**Instructions to follow**
Output the material exactly, but drop every image it holds.

**Supplied information**
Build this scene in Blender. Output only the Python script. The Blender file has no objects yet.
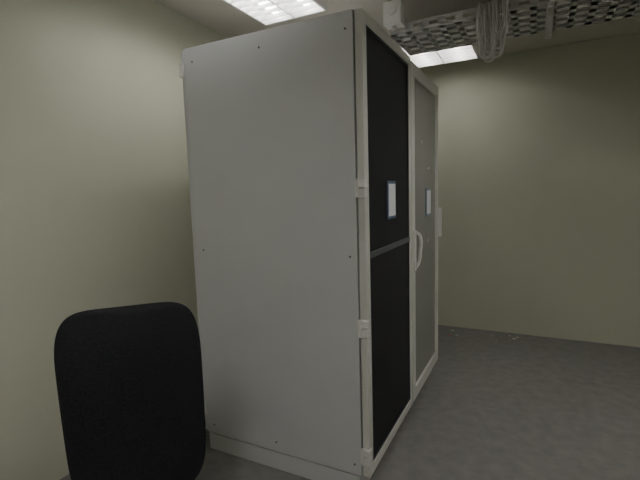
import bpy, bmesh, math, random
import numpy as np
from mathutils import Matrix, Vector
random.seed(4)
H=2.1; W=.74; D=.91; T=.036
XW=-1.406; YW=2.614; HC=2.548; XR=3.0; YF=-3.4
col=bpy.context.collection

# ---------------------------------------------------------------- materials
def mat(name,c,rough=.5,metal=0,noise=None,bump=None,emit=None,alpha=None,spec=None):
    m=bpy.data.materials.new(name); m.use_nodes=True
    nt=m.node_tree; b=nt.nodes["Principled BSDF"]
    b.inputs["Base Color"].default_value=(*c,1); b.inputs["Roughness"].default_value=rough
    b.inputs["Metallic"].default_value=metal
    if spec is not None: b.inputs["Specular IOR Level"].default_value=spec
    if emit: b.inputs["Emission Color"].default_value=(*emit[0],1); b.inputs["Emission Strength"].default_value=emit[1]
    tc=nt.nodes.new("ShaderNodeTexCoord")
    if noise:
        sc,amt,det=noise
        n=nt.nodes.new("ShaderNodeTexNoise"); n.inputs["Scale"].default_value=sc; n.inputs["Detail"].default_value=det
        nt.links.new(tc.outputs["Object"],n.inputs["Vector"])
        r=nt.nodes.new("ShaderNodeValToRGB")
        r.color_ramp.elements[0].position=.3; r.color_ramp.elements[1].position=.7
        r.color_ramp.elements[0].color=(*[x*(1-amt) for x in c],1); r.color_ramp.elements[1].color=(*[min(1,x*(1+amt)) for x in c],1)
        nt.links.new(n.outputs["Fac"],r.inputs["Fac"]); nt.links.new(r.outputs["Color"],b.inputs["Base Color"])
    if bump:
        sc,st=bump
        n=nt.nodes.new("ShaderNodeTexNoise"); n.inputs["Scale"].default_value=sc
        nt.links.new(tc.outputs["Object"],n.inputs["Vector"])
        bp=nt.nodes.new("ShaderNodeBump"); bp.inputs["Strength"].default_value=st; bp.inputs["Distance"].default_value=.002
        nt.links.new(n.outputs["Fac"],bp.inputs["Height"]); nt.links.new(bp.outputs["Normal"],b.inputs["Normal"])
    if alpha is not None: b.inputs["Alpha"].default_value=alpha
    return m
M_side=mat("powdercoat_grey",(.65,.66,.68),.45,noise=(3,.02,2),bump=(900,.05))
M_frame=mat("powdercoat_frame",(.70,.70,.66),.4,bump=(900,.05))
M_dark=mat("perforated_black",(.012,.012,.016),.5,noise=(420,.7,1),spec=.25)
M_bar=mat("bar_grey",(.10,.10,.11),.4)
M_blk=mat("black_interior",(.10,.10,.10),.6)
M_lip=mat("mesh_lip_black",(.03,.03,.034),.5)
M_steel=mat("galvanised_steel",(.66,.66,.65),.45,.25,noise=(25,.12,3))
M_screw=mat("screw_dark",(.12,.12,.12),.4,.6)
M_white=mat("white_plastic",(.80,.79,.77),.4)
M_card=mat("label_card",(.85,.87,.88),.5)
M_cardf=mat("label_holder_blue",(.10,.14,.24),.4)
M_wall=mat("wall_paint",(.56,.565,.45),.75,noise=(1.2,.03,3),bump=(120,.1))
M_ceil=mat("ceiling_paint",(.60,.56,.50),.85,noise=(2,.03,2))
M_floor=mat("floor_screed",(.195,.19,.183),.6,noise=(14,.12,10),bump=(60,.2))
M_louv=mat("louvre_white",(.85,.85,.84),.3)
M_fab=mat("chair_fabric",(.016,.016,.019),.95,noise=(260,.5,2),bump=(500,.6),spec=.15)
M_cpl=mat("chair_plastic",(.015,.015,.016),.45)
M_cable=mat("cable_grey",(.66,.66,.64),.5)
M_cabled=mat("cable_dark",(.45,.45,.44),.5)
M_panelw=mat("panel_white",(.88,.88,.84),.5)
M_cabley=mat("cable_cream",(.76,.75,.60),.5)
M_scrap=mat("paper_scrap",(.6,.58,.52),.8)
M_scrapr=mat("scrap_red",(.35,.1,.07),.7)
def glass():
    m=bpy.data.materials.new("door_glass"); m.use_nodes=True; nt=m.node_tree; nt.nodes.clear()
    N=nt.nodes.new; L=nt.links.new
    o=N("ShaderNodeOutputMaterial"); mx=N("ShaderNodeMixShader"); mx2=N("ShaderNodeMixShader"); mx2.inputs[0].default_value=.42
    t=N("ShaderNodeBsdfTransparent"); t.inputs[0].default_value=(.97,.98,.96,1)
    d=N("ShaderNodeBsdfDiffuse"); d.inputs[0].default_value=(.86,.87,.82,1)  # pale diffuse share paints in the brightness of reflections and a lit interior
    g=N("ShaderNodeBsdfGlossy"); g.inputs["Roughness"].default_value=.05
    f=N("ShaderNodeFresnel"); f.inputs[0].default_value=1.5
    L(t.outputs[0],mx2.inputs[1]); L(d.outputs[0],mx2.inputs[2])
    L(f.outputs[0],mx.inputs[0]); L(mx2.outputs[0],mx.inputs[1]); L(g.outputs[0],mx.inputs[2]); L(mx.outputs[0],o.inputs[0])
    return m
M_glass=glass()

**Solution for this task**
Build this scene in Blender. Output only the Python script. The Blender file has no objects yet.
import bpy, bmesh, math, random
import numpy as np
from mathutils import Matrix, Vector
random.seed(4)
H=2.1; W=.74; D=.91; T=.036
XW=-1.406; YW=2.614; HC=2.548; XR=3.0; YF=-3.4
col=bpy.context.collection

# ---------------------------------------------------------------- materials
def mat(name,c,rough=.5,metal=0,noise=None,bump=None,emit=None,alpha=None,spec=None):
    m=bpy.data.materials.new(name); m.use_nodes=True
    nt=m.node_tree; b=nt.nodes["Principled BSDF"]
    b.inputs["Base Color"].default_value=(*c,1); b.inputs["Roughness"].default_value=rough
    b.inputs["Metallic"].default_value=metal
    if spec is not None: b.inputs["Specular IOR Level"].default_value=spec
    if emit: b.inputs["Emission Color"].default_value=(*emit[0],1); b.inputs["Emission Strength"].default_value=emit[1]
    tc=nt.nodes.new("ShaderNodeTexCoord")
    if noise:
        sc,amt,det=noise
        n=nt.nodes.new("ShaderNodeTexNoise"); n.inputs["Scale"].default_value=sc; n.inputs["Detail"].default_value=det
        nt.links.new(tc.outputs["Object"],n.inputs["Vector"])
        r=nt.nodes.new("ShaderNodeValToRGB")
        r.color_ramp.elements[0].position=.3; r.color_ramp.elements[1].position=.7
        r.color_ramp.elements[0].color=(*[x*(1-amt) for x in c],1); r.color_ramp.elements[1].color=(*[min(1,x*(1+amt)) for x in c],1)
        nt.links.new(n.outputs["Fac"],r.inputs["Fac"]); nt.links.new(r.outputs["Color"],b.inputs["Base Color"])
    if bump:
        sc,st=bump
        n=nt.nodes.new("ShaderNodeTexNoise"); n.inputs["Scale"].default_value=sc
        nt.links.new(tc.outputs["Object"],n.inputs["Vector"])
        bp=nt.nodes.new("ShaderNodeBump"); bp.inputs["Strength"].default_value=st; bp.inputs["Distance"].default_value=.002
        nt.links.new(n.outputs["Fac"],bp.inputs["Height"]); nt.links.new(bp.outputs["Normal"],b.inputs["Normal"])
    if alpha is not None: b.inputs["Alpha"].default_value=alpha
    return m
M_side=mat("powdercoat_grey",(.65,.66,.68),.45,noise=(3,.02,2),bump=(900,.05))
M_frame=mat("powdercoat_frame",(.70,.70,.66),.4,bump=(900,.05))
M_dark=mat("perforated_black",(.012,.012,.016),.5,noise=(420,.7,1),spec=.25)
M_bar=mat("bar_grey",(.10,.10,.11),.4)
M_blk=mat("black_interior",(.10,.10,.10),.6)
M_lip=mat("mesh_lip_black",(.03,.03,.034),.5)
M_steel=mat("galvanised_steel",(.66,.66,.65),.45,.25,noise=(25,.12,3))
M_screw=mat("screw_dark",(.12,.12,.12),.4,.6)
M_white=mat("white_plastic",(.80,.79,.77),.4)
M_card=mat("label_card",(.85,.87,.88),.5)
M_cardf=mat("label_holder_blue",(.10,.14,.24),.4)
M_wall=mat("wall_paint",(.56,.565,.45),.75,noise=(1.2,.03,3),bump=(120,.1))
M_ceil=mat("ceiling_paint",(.60,.56,.50),.85,noise=(2,.03,2))
M_floor=mat("floor_screed",(.195,.19,.183),.6,noise=(14,.12,10),bump=(60,.2))
M_louv=mat("louvre_white",(.85,.85,.84),.3)
M_fab=mat("chair_fabric",(.016,.016,.019),.95,noise=(260,.5,2),bump=(500,.6),spec=.15)
M_cpl=mat("chair_plastic",(.015,.015,.016),.45)
M_cable=mat("cable_grey",(.66,.66,.64),.5)
M_cabled=mat("cable_dark",(.45,.45,.44),.5)
M_panelw=mat("panel_white",(.88,.88,.84),.5)
M_cabley=mat("cable_cream",(.76,.75,.60),.5)
M_scrap=mat("paper_scrap",(.6,.58,.52),.8)
M_scrapr=mat("scrap_red",(.35,.1,.07),.7)
def glass():
    m=bpy.data.materials.new("door_glass"); m.use_nodes=True; nt=m.node_tree; nt.nodes.clear()
    N=nt.nodes.new; L=nt.links.new
    o=N("ShaderNodeOutputMaterial"); mx=N("ShaderNodeMixShader"); mx2=N("ShaderNodeMixShader"); mx2.inputs[0].default_value=.42
    t=N("ShaderNodeBsdfTransparent"); t.inputs[0].default_value=(.97,.98,.96,1)
    d=N("ShaderNodeBsdfDiffuse"); d.inputs[0].default_value=(.86,.87,.82,1)  # pale diffuse share paints in the brightness of reflections and a lit interior
    g=N("ShaderNodeBsdfGlossy"); g.inputs["Roughness"].default_value=.05
    f=N("ShaderNodeFresnel"); f.inputs[0].default_value=1.5
    L(t.outputs[0],mx2.inputs[1]); L(d.outputs[0],mx2.inputs[2])
    L(f.outputs[0],mx.inputs[0]); L(mx2.outputs[0],mx.inputs[1]); L(g.outputs[0],mx.inputs[2]); L(mx.outputs[0],o.inputs[0])
    return m
M_glass=glass()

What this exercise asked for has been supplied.